◆ **Given problem**: Copy out the listing that follows, exactly, without its pictures.

::::::::::

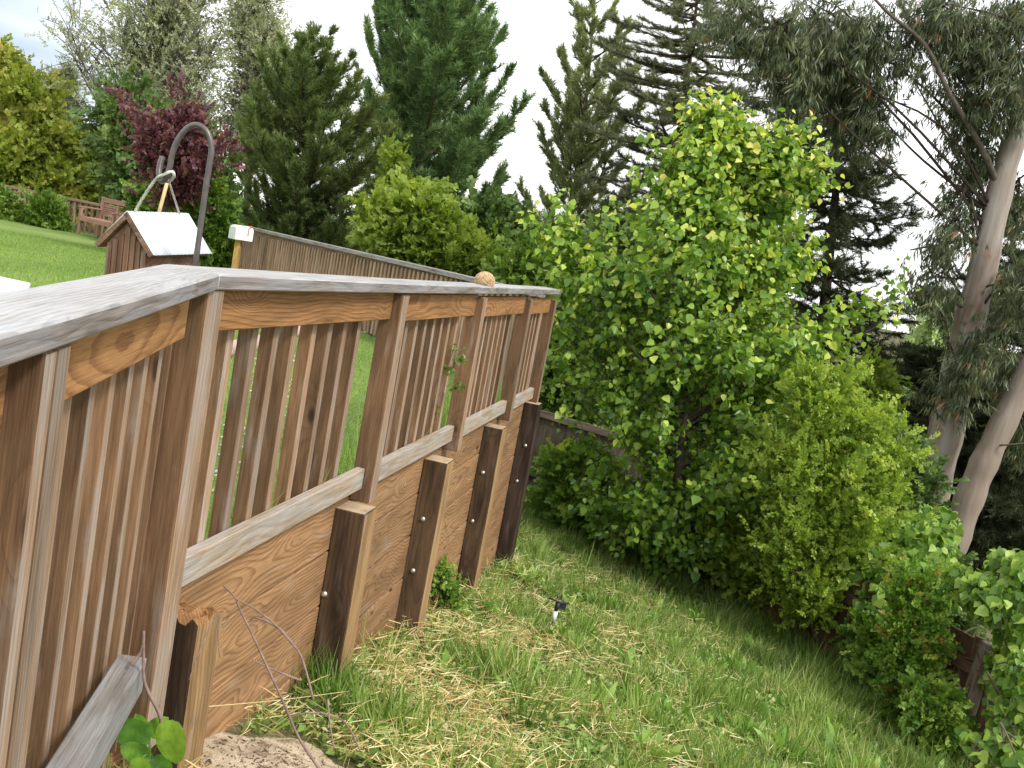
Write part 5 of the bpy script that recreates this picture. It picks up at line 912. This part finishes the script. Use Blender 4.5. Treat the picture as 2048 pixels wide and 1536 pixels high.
def fence_grass():
    r = np.random.default_rng(41); n = 15000; t = r.random(n); fa, fb, fc = A(*FA, 0), A(*FB, 0), A(*FC, 0); L1 = np.linalg.norm(fb-fa); L2 = np.linalg.norm(fc-fb); s_ = t*(L1+L2)
    q = np.where((s_ < L1)[:, None], fa+(fb-fa)*(s_/L1)[:, None], fb+(fc-fb)*((s_-L1)/L2)[:, None]); off_ = .06+np.abs(r.normal(0, .22, n)); nn_ = np.where((s_ < L1)[:, None], A(-.23, -.97, 0), A(-.936, -.352, 0)); pos = q+nn_*off_[:, None]; pos[:, 2] = zg(pos[:, 0], pos[:, 1])-.01
    X = nrm(r.normal(0, .35, (n, 3))+A(0, 0, 1)); X, Y, Zv = frames(X, r); hh = .26*r.uniform(.3, 1.3, n)*(.5+.8*nz2(pos[:, 0]*2, pos[:, 1]*2)); return scatter_mesh('fence_grass', T_BL, pos, X, Y, Zv, np.stack([hh, np.full(n, .007), hh*.8], 1), g_green, rnd=r.random(n)*.7)
tag(fence_grass(), 'tall shaded grass growing up against the lower board fence', 'grass', kind='stuff')
tuft('upright tuft of grass in front of the second upright', 640, 1375, 260, .24, 1, .09)
tuft('loose tuft of thin grass beside the low rail at the bottom left', 120, 1600, 70, .36, 2, .10)
# climbing sprig on the railing
vb = Q2(2.95, .06, -.86)
vine = thing('climbing_sprig', 'thin climbing sprig with small leaves on the third railing post', 'plant', vb)
dv_ = 5.35; vp = [(872,840,dv_),(880,790,dv_),(893,745,dv_),(905,705,dv_),(912,690,dv_)]
tube('stem', smooth_pts([P(*q) for q in vp], 4), .003, plain('vine_stem', (.22, .12, .07)), vine, 5)
r = np.random.default_rng(5); pos = []
for (x, y, n_) in ((912,694,9),(925,718,14),(896,738,12),(905,775,14),(920,776,6),(875,815,7),(866,855,4)): pos += [P(x+r.normal(0, 9), y+r.normal(0, 5), dv_-.02+r.normal(0, .01)) for _ in range(n_)]
pos = np.array(pos); X, Y, Zv = frames(r.normal(size=pos.shape), r); scatter_mesh('leaves', T_HEART, pos, X, Y, Zv, r.uniform(.02, .034, len(pos)), L_hedge, vine, vb, rng=r)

::::::::::

◆ **Solved problem**:
Write part 5 of the bpy script that recreates this picture. It picks up at line 912. This part finishes the script. Use Blender 4.5. Treat the picture as 2048 pixels wide and 1536 pixels high.
def fence_grass():
    r = np.random.default_rng(41); n = 15000; t = r.random(n); fa, fb, fc = A(*FA, 0), A(*FB, 0), A(*FC, 0); L1 = np.linalg.norm(fb-fa); L2 = np.linalg.norm(fc-fb); s_ = t*(L1+L2)
    q = np.where((s_ < L1)[:, None], fa+(fb-fa)*(s_/L1)[:, None], fb+(fc-fb)*((s_-L1)/L2)[:, None]); off_ = .06+np.abs(r.normal(0, .22, n)); nn_ = np.where((s_ < L1)[:, None], A(-.23, -.97, 0), A(-.936, -.352, 0)); pos = q+nn_*off_[:, None]; pos[:, 2] = zg(pos[:, 0], pos[:, 1])-.01
    X = nrm(r.normal(0, .35, (n, 3))+A(0, 0, 1)); X, Y, Zv = frames(X, r); hh = .26*r.uniform(.3, 1.3, n)*(.5+.8*nz2(pos[:, 0]*2, pos[:, 1]*2)); return scatter_mesh('fence_grass', T_BL, pos, X, Y, Zv, np.stack([hh, np.full(n, .007), hh*.8], 1), g_green, rnd=r.random(n)*.7)
tag(fence_grass(), 'tall shaded grass growing up against the lower board fence', 'grass', kind='stuff')
tuft('upright tuft of grass in front of the second upright', 640, 1375, 260, .24, 1, .09)
tuft('loose tuft of thin grass beside the low rail at the bottom left', 120, 1600, 70, .36, 2, .10)
# climbing sprig on the railing
vb = Q2(2.95, .06, -.86)
vine = thing('climbing_sprig', 'thin climbing sprig with small leaves on the third railing post', 'plant', vb)
dv_ = 5.35; vp = [(872,840,dv_),(880,790,dv_),(893,745,dv_),(905,705,dv_),(912,690,dv_)]
tube('stem', smooth_pts([P(*q) for q in vp], 4), .003, plain('vine_stem', (.22, .12, .07)), vine, 5)
r = np.random.default_rng(5); pos = []
for (x, y, n_) in ((912,694,9),(925,718,14),(896,738,12),(905,775,14),(920,776,6),(875,815,7),(866,855,4)): pos += [P(x+r.normal(0, 9), y+r.normal(0, 5), dv_-.02+r.normal(0, .01)) for _ in range(n_)]
pos = np.array(pos); X, Y, Zv = frames(r.normal(size=pos.shape), r); scatter_mesh('leaves', T_HEART, pos, X, Y, Zv, r.uniform(.02, .034, len(pos)), L_hedge, vine, vb, rng=r)